Richmond Hill residents look toward rebuilding, healing in 2013

Many will repair homes, stay in neighborhood

INDIANAPOLIS - Imagine starting the New Year with no home and many of your belongings destroyed -- that's the situation for many in Richmond Hill.

But the New Year offers a new beginning for residents there who plan to stay and fix up their homes in 2013.

"It was like a war. It was like a war zone. You're in a state of shock, you're panicking," said Mavles Baier, who lives across the street from the home that exploded. Baier's daughter and grandchildren live directly behind that home. "I actually did cut through to go over to her house to see if everything was OK."

Baier, her husband, daughter and grandchildren were all safe, but her daughter's home is now gone and hers is heavily damaged. But, this is where they live, she says, and they plan to stay put.

"Definitely determined. We do like it here. We could actually build, fix it up and move, but we wouldn't move from here," Baier said.

Bulldozers, orange fences and police tape still cover up many of these homes, but a lot of neighbors say they hope all of this will be gone in 2013.

Tami Myers sure hopes so.
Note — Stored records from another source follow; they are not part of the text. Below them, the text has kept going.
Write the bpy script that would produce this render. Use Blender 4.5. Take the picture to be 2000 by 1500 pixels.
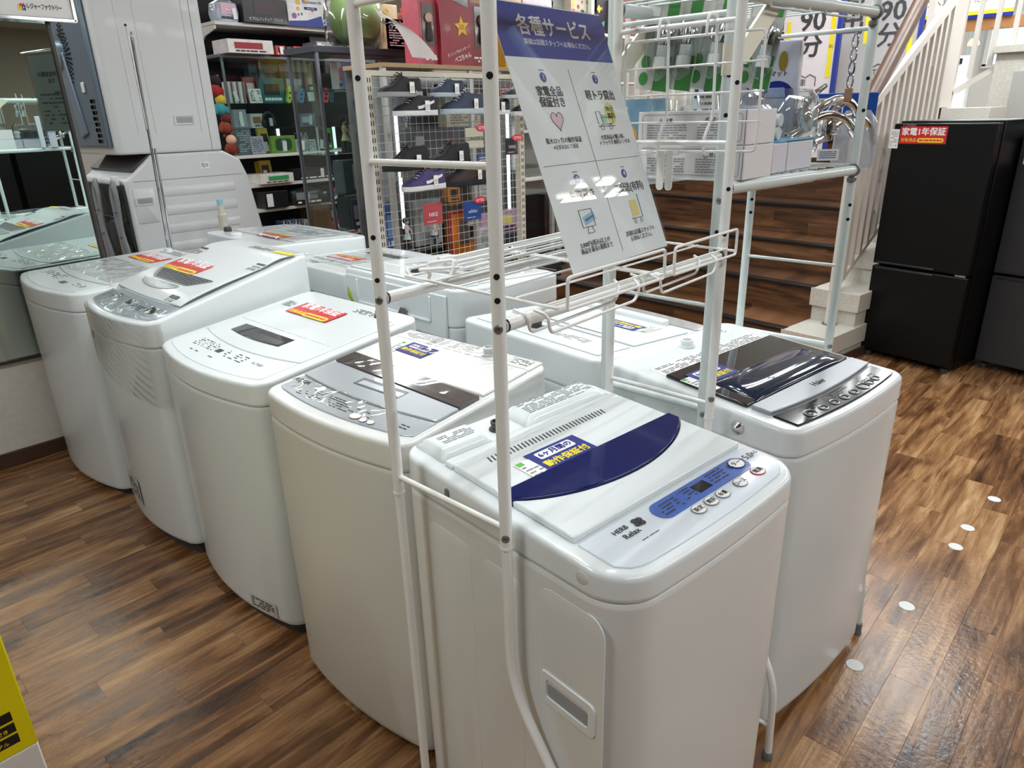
import bpy, bmesh, math, random
from mathutils import Vector, Matrix
random.seed(7)
PI = math.pi
S = bpy.context.scene
COL = S.collection
for o in list(bpy.data.objects):
    bpy.data.objects.remove(o)

# ------------------------------------------------------------------ camera
cam_data = bpy.data.cameras.new('camera'); cam = bpy.data.objects.new('camera', cam_data); COL.objects.link(cam)
F_PX, YAW, PITCH, ROLL, CAM_H = 1366.1, 2.32692577, 0.36616379, -0.0280353, 1.43
cy, sy, cp, sp = math.cos(YAW), math.sin(YAW), math.cos(PITCH), math.sin(PITCH)
fwd = Vector((cy*cp, sy*cp, -sp)); r0 = Vector((sy, -cy, 0)); u0 = r0.cross(fwd)
rr = r0*math.cos(ROLL) + u0*math.sin(ROLL); uu = -r0*math.sin(ROLL) + u0*math.cos(ROLL)
m = Matrix((rr, uu, -fwd)).transposed().to_4x4(); m.translation = Vector((0, 0, CAM_H)); cam.matrix_world = m
cam_data.sensor_width = 36.0; cam_data.lens = F_PX/2000*36.0; cam_data.clip_start = 0.02; cam_data.clip_end = 200
S.camera = cam
# ------------------------------------------------------------------ world, lights, exposure
w = bpy.data.worlds.new('world'); S.world = w; w.use_nodes = True
bg = w.node_tree.nodes['Background']; bg.inputs[0].default_value = (0.93, 0.97, 1.0, 1); bg.inputs[1].default_value = 0.04
S.view_settings.view_transform = 'Standard'; S.view_settings.look = 'None'
S.view_settings.exposure = 0.0; S.view_settings.gamma = 1.0; S.view_settings.use_curve_mapping = False
S.cycles.max_bounces = 7; S.cycles.glossy_bounces = 4; S.cycles.transparent_max_bounces = 14; S.cycles.transmission_bounces = 6
S.cycles.use_denoising = True; S.cycles.caustics_reflective = False; S.cycles.caustics_refractive = False
S.cycles.sample_clamp_indirect = 6
CEIL = 2.95
LROWS = [(-7.6, 0, 11), (-4.7, -3.0, 11), (-1.55, -2.6, 11), (1.35, -1, 11), (4.3, 3, 9)]
LW = 18.5
def area(name, loc, sx, sy_, e, rot=(0, 0, 0), col=(0.915, 0.98, 1.0)):
    l = bpy.data.lights.new(name, 'AREA'); l.shape = 'RECTANGLE'; l.size = sx; l.size_y = sy_; l.energy = e; l.color = col
    o = bpy.data.objects.new(name, l); COL.objects.link(o); o.location = loc; o.rotation_euler = rot; return o
for lx, a, b in LROWS:
    yy = a
    while yy < b:
        for dx in (-0.09, 0.09):
            area('tube_light', (lx+dx, yy+1.2, CEIL-0.10), 0.05, 2.3, LW)
        yy += 3.0

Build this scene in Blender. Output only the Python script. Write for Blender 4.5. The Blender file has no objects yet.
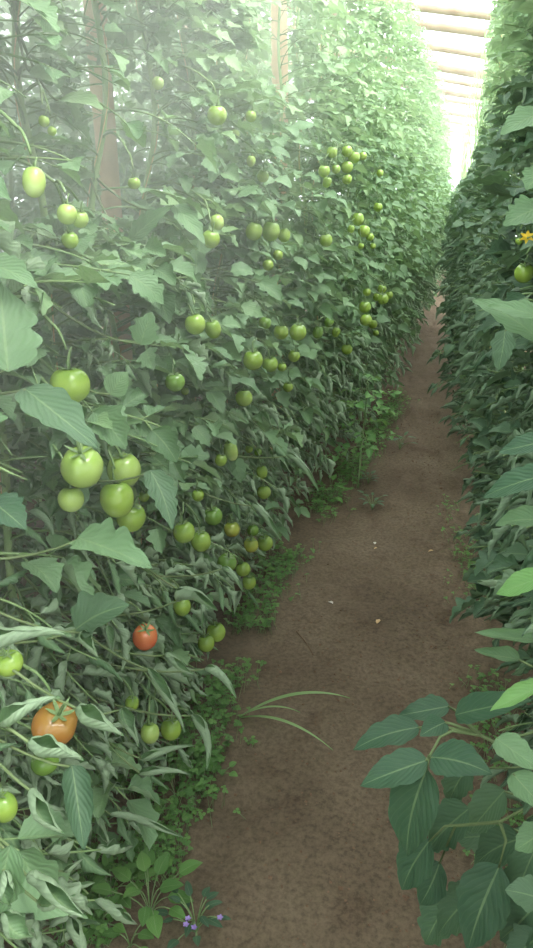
import bpy, math, random
import numpy as np

RNG = np.random.default_rng(11)
random.seed(11)
scene = bpy.context.scene
COL = scene.collection
PI = math.pi

# ------------------------------------------------------------------ camera
FPX, CX, CY, EYE = 737.0, 266.5, 474.0, 1.5
TH = math.atan(284 / FPX)
PSI = math.atan((450 - CX) / FPX * math.cos(TH))
FWD = np.array([-math.sin(PSI) * math.cos(TH), math.cos(PSI) * math.cos(TH), -math.sin(TH)])
RGT = np.array([math.cos(PSI), math.sin(PSI), 0.0])
UPV = np.cross(RGT, FWD)
CAM = np.array([0, 0, EYE])


def ray(u, v):
    return RGT * ((u - CX) / FPX) + UPV * (-(v - CY) / FPX) + FWD


def at_z(u, v, z=0.0):
    d = ray(u, v)
    return CAM + d * ((z - EYE) / d[2])


def at_d(u, v, depth):
    return CAM + ray(u, v) * depth


def at_x(u, v, x):
    d = ray(u, v)
    return CAM + d * (x / d[0])


# edges of the trodden path (x of the foliage front as a function of distance)
LY = [0, 1.2, 2.0, 2.9, 3.7, 5.2, 8.1, 10.5, 11.5, 30]
LX = [-.5, -.5, -.55, -.52, -.40, -.24, -.09, -.01, .08, .10]
RY = [0, 1.2, 2.0, 3.3, 4.2, 5.0, 8.0, 10, 11.5, 30]
RX = [.22, .24, .21, .15, .07, .07, .07, .06, .03, .06]


def edge_l(y): return float(np.interp(y, LY, LX))
def edge_r(y): return float(np.interp(y, RY, RX))


def stem_l(y): return edge_l(y) - float(np.interp(y, [0, 3, 5, 9], [.29, .29, .32, .34]))
def stem_r(y): return edge_r(y) + .27


# ------------------------------------------------------------------ mesh builder
class MB:
    def __init__(self):
        self.v, self.lo, self.ar, self.uv, self.rn, self.mi = [], [], [], [], [], []
        self.n = 0

    def add(self, V, F, uv=None, rnd=0.5, mat=0):
        """V (n,3); F (m,3|4) int array; uv (n,2) per vertex; rnd scalar or (n,)"""
        V = np.asarray(V, float)
        if len(V) == 0: return
        for f in (F if isinstance(F, list) else [F]):
            f = np.asarray(f, int)
            if f.size == 0: continue
            self.lo.append((f + self.n).ravel())
            self.ar.append(np.full(len(f), f.shape[1]))
            self.mi.append(np.full(len(f), mat) if np.isscalar(mat) else np.asarray(mat))
        self.v.append(V)
        self.uv.append(np.zeros((len(V), 2)) if uv is None else uv)
        self.rn.append(np.full(len(V), rnd) if np.isscalar(rnd) else np.asarray(rnd))
        self.n += len(V)

    def build(self, name, mats, parent=None, origin=None, smooth=True):
        me = bpy.data.meshes.new(name)
        V = np.concatenate(self.v)
        o3 = np.zeros(3) if origin is None else np.asarray(origin, float)
        V = V - o3
        L = np.concatenate(self.lo)
        A = np.concatenate(self.ar)
        me.vertices.add(len(V)); me.vertices.foreach_set('co', V.ravel())
        me.loops.add(len(L)); me.loops.foreach_set('vertex_index', L.astype(np.int32))
        me.polygons.add(len(A))
        st = np.concatenate([[0], np.cumsum(A)[:-1]])
        me.polygons.foreach_set('loop_start', st.astype(np.int32))
        me.polygons.foreach_set('material_index', np.concatenate(self.mi).astype(np.int32))
        me.polygons.foreach_set('use_smooth', np.full(len(A), smooth))
        uvl = me.uv_layers.new(name='UVMap')
        uvl.data.foreach_set('uv', np.concatenate(self.uv)[L].ravel())
        r = np.concatenate(self.rn)[L]
        u2 = me.uv_layers.new(name='vary')
        u2.data.foreach_set('uv', np.stack([r, r], 1).ravel())
        me.update(calc_edges=True); me.validate()
        for m in (mats if isinstance(mats, (list, tuple)) else [mats]): me.materials.append(m)
        o = bpy.data.objects.new(name, me)
        COL.objects.link(o)
        if parent is not None: o.parent = parent
        elif origin is not None: o.location = o3
        return o


def tag(o, label=None, cat=None, group=None, kind=None):
    if label: o['label'] = label
    if cat: o['category'] = cat
    if group: o['group'] = group
    if kind: o['kind'] = kind
    return o


def empty(name, loc, label=None, cat=None, group=None):
    o = bpy.data.objects.new(name, None)
    o.empty_display_size = .05
    COL.objects.link(o)
    o.location = loc
    return tag(o, label, cat, group)


def norm(v):
    v = np.asarray(v, float)
    return v / max(np.linalg.norm(v), 1e-9)


def tube(P, R, n=6):
    P = np.asarray(P, float); m = len(P)
    R = np.broadcast_to(np.asarray(R, float), (m,))
    T = np.gradient(P, axis=0)
    T /= np.maximum(np.linalg.norm(T, axis=1, keepdims=True), 1e-9)
    ref = np.array([0.31, 0.9, 0.2]) if abs(T[0, 2]) > .7 else np.array([0, 0, 1.])
    A = np.cross(T, ref); A /= np.maximum(np.linalg.norm(A, axis=1, keepdims=True), 1e-9)
    B = np.cross(T, A)
    a = np.linspace(0, 2 * PI, n, endpoint=False)
    V = (P[:, None] + R[:, None, None] * (np.cos(a)[None, :, None] * A[:, None] + np.sin(a)[None, :, None] * B[:, None])).reshape(-1, 3)
    i = np.arange(m - 1)[:, None] * n; j = np.arange(n)[None]; k = (j + 1) % n
    F = np.stack([i + j, i + k, i + n + k, i + n + j], -1).reshape(-1, 4)
    caps = np.array([list(range(n))[::-1], [(m - 1) * n + q for q in range(n)]])
    return V, [F, caps]


def bez(p0, p1, p2, n=10):
    t = np.linspace(0, 1, n)[:, None]
    p0, p1, p2 = map(lambda p: np.asarray(p, float), (p0, p1, p2))
    return (1 - t) ** 2 * p0 + 2 * t * (1 - t) * p1 + t * t * p2


def vnoise(x, y, seed=0):
    def h(i, j):
        v = np.sin(i * 127.1 + j * 311.7 + seed * 74.7) * 43758.5453
        return v - np.floor(v)
    xi, yi = np.floor(x), np.floor(y)
    fx, fy = x - xi, y - yi
    fx = fx * fx * (3 - 2 * fx); fy = fy * fy * (3 - 2 * fy)
    return (h(xi, yi) * (1 - fx) + h(xi + 1, yi) * fx) * (1 - fy) + (h(xi, yi + 1) * (1 - fx) + h(xi + 1, yi + 1) * fx) * fy


# ------------------------------------------------------------------ materials
def mat(name):
    m = bpy.data.materials.new(name); m.use_nodes = True
    nt = m.node_tree; nt.nodes.clear()
    out = nt.nodes.new('ShaderNodeOutputMaterial')
    return m, nt, out


def N(nt, t, **kw):
    n = nt.nodes.new(t)
    for k, v in kw.items():
        if k.startswith('i_'):
            n.inputs[k[2:].replace('_', ' ')].default_value = v
        else:
            setattr(n, k, v)
    return n


def ramp(nt, stops, src):
    r = nt.nodes.new('ShaderNodeValToRGB')
    el = r.color_ramp.elements
    while len(el) < len(stops): el.new(.5)
    for e, (p, c) in zip(el, stops):
        e.position = p; e.color = (*c, 1)
    nt.links.new(src, r.inputs['Fac'])
    return r


def mth(nt, op, a, b=None):
    n = nt.nodes.new('ShaderNodeMath'); n.operation = op
    for i, x in enumerate((a, b)):
        if x is None: continue
        if isinstance(x, (int, float)): n.inputs[i].default_value = x
        else: nt.links.new(x, n.inputs[i])
    return n.outputs[0]


def mixc(nt, fac, a, b, blend='MIX'):
    n = nt.nodes.new('ShaderNodeMix'); n.data_type = 'RGBA'; n.blend_type = blend
    for s, x in ((n.inputs[0], fac), (n.inputs[6], a), (n.inputs[7], b)):
        if isinstance(x, (int, float)): s.default_value = x
        elif isinstance(x, tuple): s.default_value = (*x, 1)
        else: nt.links.new(x, s)
    return n.outputs[2]


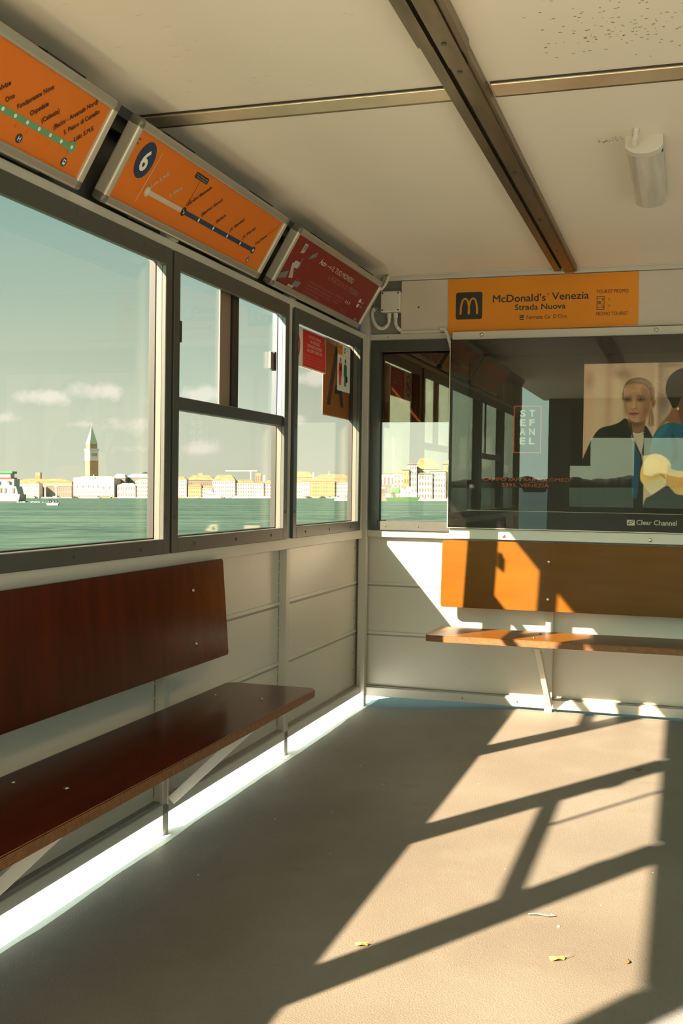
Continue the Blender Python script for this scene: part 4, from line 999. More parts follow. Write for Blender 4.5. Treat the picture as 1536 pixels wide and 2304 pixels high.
    m = bpy.data.materials.new('photo_print'); m.use_nodes = True; t = m.node_tree; a = N(t, 'ShaderNodeAttribute', attribute_name='print')
    g = N(t, 'ShaderNodeVectorMath', operation='SCALE'); g.inputs[3].default_value = PRINT_GAIN; L(t, a.outputs['Color'], g.inputs[0])
    L(t, g.outputs[0], t.nodes['Principled BSDF'].inputs['Base Color']); t.nodes['Principled BSDF'].inputs['Roughness'].default_value = 0.6
    me.materials.append(m)
    return me
PRINT_GAIN = 2.2
def display():
    r = empty('advert_display', frame_m((0, -0.0, 0), (1, 0, 0), (0, 0, 1)))
    tag(r, 'wide black glass fronted advertising display with a fashion poster on the end wall', 'display')
    x0, x1, z0, z1 = 0.482, 2.50, 0.990, 1.966
    m = MB()
    for q in ((x0, x1, z0, z0+0.092), (x0, x1, z1-0.085, z1), (x0, x0+0.100, z0+0.092, z1-0.085), (x1-0.10, x1, z0+0.092, z1-0.085)): m.box(q[0], q[1], q[2], q[3], 0.006, 0.0785)
    m.box(x0, x1, z0, z1, 0.003, 0.02)
    m.build('case', M['black'], r)
    MB().box(x0-0.004, x0, z0, z1, 0.004, 0.082).box(x0-0.004, x1+0.004, z0-0.003, z0, 0.004, 0.082).build('edge_trim', M['aluedge'], r)
    MB().box(x0, x1, z0, z1, 0.0800, 0.0835).build('glass_front', M['dispglass'], r)
    MB().box(x0+0.10, x1-0.10, z0+0.092, z1-0.085, 0.060, 0.066).build('poster', M['posterbg'], r)
    MB().box(x0+0.10, x1-0.10, z0+0.0905, z0+0.0930, 0.0786, 0.0792).build('bottom_bead', M['palet'], r)
    me = paint(); o = bpy.data.objects.new('fashion_photo', me); COL.objects.link(o); o.parent = r; o.location = (0, 0, 0.0672)
    # frames and lettering (display glass sits at 0.08, so things on the poster lie at 0.067)
    zz = 0.0675
    fr = MB(); t = .0065
    a0, a1, b0, b1 = 0.815, 0.958, 1.380, 1.624
    for q in ((a0, a0+t, b0, b1), (a1-t, a1, b0, b1), (a0+t, a1-t, b0, b0+t), (a0+t, a1-t, b1-t, b1)): fr.box(q[0], q[1], q[2], q[3], zz-.001, zz)
    fr.build('logo_border', M['logo_or'], r)
    for i, s in enumerate(('ST', 'EF', 'AN', 'EL')):
        for j, ch in enumerate(s): text('logo_letter', ch, M['white'], r, 0.848+j*0.047, 0.848+j*0.047+0.030, 1.568-0.047*i, 0.033, 0, zz, 0.035)
    text('address_line', 'CAMPO SAN BARTOLOMEO', M['logo_or'], r, 0.662, 1.104, 1.236, 0.018, 0, zz, 0.004)
    text('address_line', '5395, VENEZIA', M['logo_or'], r, 0.760, 1.002, 1.206, 0.018, 0, zz, 0.004)
    text('maker_name', 'Clear Channel', M['white'], r, 1.438, 1.630, 1.026, 0.0245, 0, 0.0792, 0.012)
    m = MB(); m.prism(rrect(1.392, 1.430, 1.022, 1.050, .003), .0788, .0790); m.build('maker_mark', M['white'], r)
    flat('maker_swoosh', [(1.394, 1.026), (1.402, 1.042), (1.428, 1.048), (1.418, 1.034)], M['black'], r, 0.0793)
    flat('maker_swoosh', [(1.399, 1.031), (1.406, 1.040), (1.422, 1.045), (1.414, 1.035)], M['white'], r, 0.0796)
display()
def rails():
    for (z0, z1, xs, zz, lab, nm) in ((1.970, 2.014, (0.640, 1.513), 1.996, 'cream mounting rail with domed screws along the top of the advert screen', 'mounting_rail'),
                                      (0.930, 0.984, (0.775, 1.505), 0.950, 'cream mounting rail running under the advert screen above the bench', 'mounting_rail')):
        r = empty(nm, END); tag(r, lab, 'rail', 'mounting rails of the advert screen')
        MB().box(0.486, 2.5, z0, z1, 0.003, 0.060, 0.004).build('rail', M['rail'], r)
        for x in xs: bolt_head(r, (x, zz, 0.0598), (0, 0, 1), 0.0105, 'domed_screw')
rails()

# ------------------------------------------------------------------ ceiling lamp
def lamp():
    r = empty('ceiling_lamp', loc=(1.520, -1.72, CEIL))
    tag(r, 'short tubular ceiling lamp with a ribbed clear grey diffuser, switched off', 'lamp')
    y0, y1 = -0.370, 0.350; w = 0.058
    def prof(w_, d, n=12): return [(-w_, 0.0)]+[(-w_*math.cos(math.pi*k/n), -0.030-d*math.sin(math.pi*k/n)) for k in range(n+1)]+[(w_, 0.0)]
    MB().loft([[(x, y, z) for x, z in prof(w, 0.028)] for y in (y0, y0+0.045)]).build('end_cap', M['pvc'], r)
    MB().loft([[(x, y, z) for x, z in prof(w*0.97, 0.025)] for y in (y0+0.045, y1-0.03, y1)]).build('diffuser', M['diff'], r, smooth=False)
    MB().box(-0.050, 0.050, y0+0.02, y1-0.02, -0.012, 0.0).build('base_tray', M['pvc'], r)
    MB().box(0.034, 0.058, y0+0.04, y0+0.055, -0.040, -0.026).build('clip', M['rubber'], r)
    ribbed('conduit', [(-0.028, y0+0.02, -0.028), (-0.030, y0-0.03, -0.03), (-0.024, y0-0.060, -0.020), (-0.020, y0-0.078, 0.004)], r, M['pvc'], 0.011)
lamp()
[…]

Her house will get repaired and Richmond Hill will remain her home.

"I think it's important to stay here," Myers said. "I think now that we have word of what really happened and justice is being served that our neighborhood could get back to the way it way it was with children running around, puppies running around."

Neighbors said some families will never return, but many are united and ready to stand together.

"It has to be better. I mean, when you think about it, it has to be better," Baier said. "You basically had an explosion that destroyed all these homes. It has to be better."

At this point, crews have torn down more than 20 homes, but more residents are still waiting for bids and permits to tear down their houses.